Ramana tried to clarify the meaning, or lack of meaning, of pain
and illness for the totally illuminated person: "They take
this body for Ramana and attribute suffering to him. What a pity!
Where is pain if there is no mind?" The approach of Ramana
was not that of the healer who removes pain but that of the sage
who perceives all phenomena, including pain, as Ultimate
Consciousness. Years before, Ramana had elucidated this point:
"If the hand of the jnani, or knower of Truth, were cut with
a knife, there would be pain as with anyone else, but because his
mind is in bliss, he does not feel the pain as acutely as others
do." Thus ordinary bodily experience does exist for the
illumined sage, although greatly muted.
When begged by
some devotees to cure himself with yogic powers, Raman replied in
the spirit of vichara: "Who is there to have such a thought?

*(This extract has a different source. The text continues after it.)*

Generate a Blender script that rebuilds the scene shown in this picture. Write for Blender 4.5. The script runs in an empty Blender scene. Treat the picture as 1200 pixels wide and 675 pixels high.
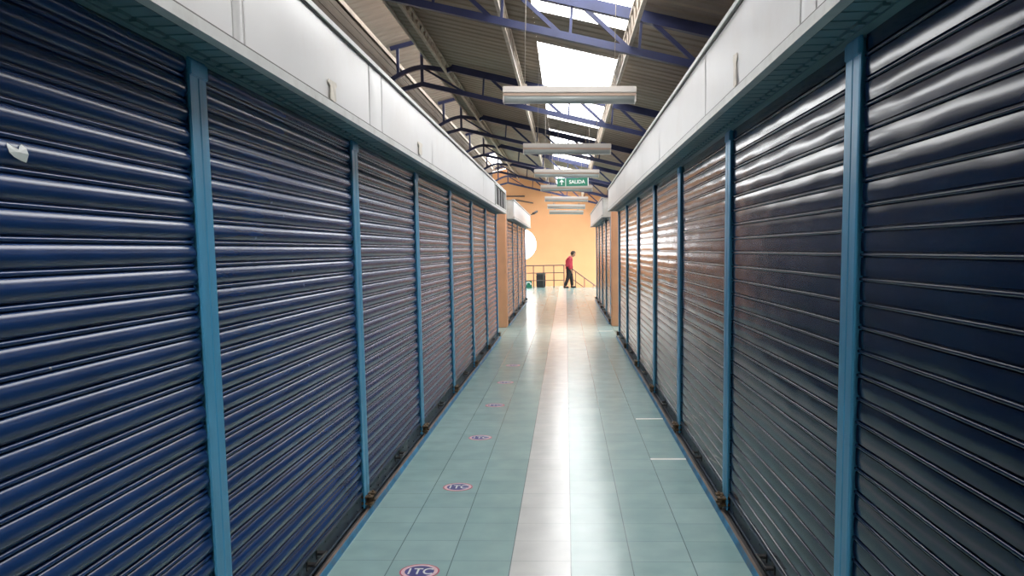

Who is there to will this?" When near death, Ramakrishna
received this same request from his devotees. Rather than
responding immediately, as Ramana did, from the standpoint of
unitary insight, Ramakrishna agreed to ask his Divine Mother
Kali. He went to the temple and humbly requested,
"Mother, please let me eat a little in order to keep the
body together." Goddess Kali replied, "You are eating
through all mouths. Why do you have to eat through this
mouth?" The same truth is being expressed through both these
revelatory media: the Source Consciousness of Ramana and the
Divine Mother of Ramakrishna. The Source and the Mother are the
same primal awareness.
During his final
illness, various devotees of Ramana continued to plead that they
needed his physical presence to help them in their spiritual
practice. Ramana replied, "You attach too much importance to
the body. They say that I am dying, but I am not going away:
where would I go? I am here." Ramana, like any illumined
being, is everywhere. He is with us now as we think about him.
Ramana is the Ultimate Consciousness that we are. And we are
Ramana. His life is an expression of our own deepest Life. His
story is essentially our own awakening.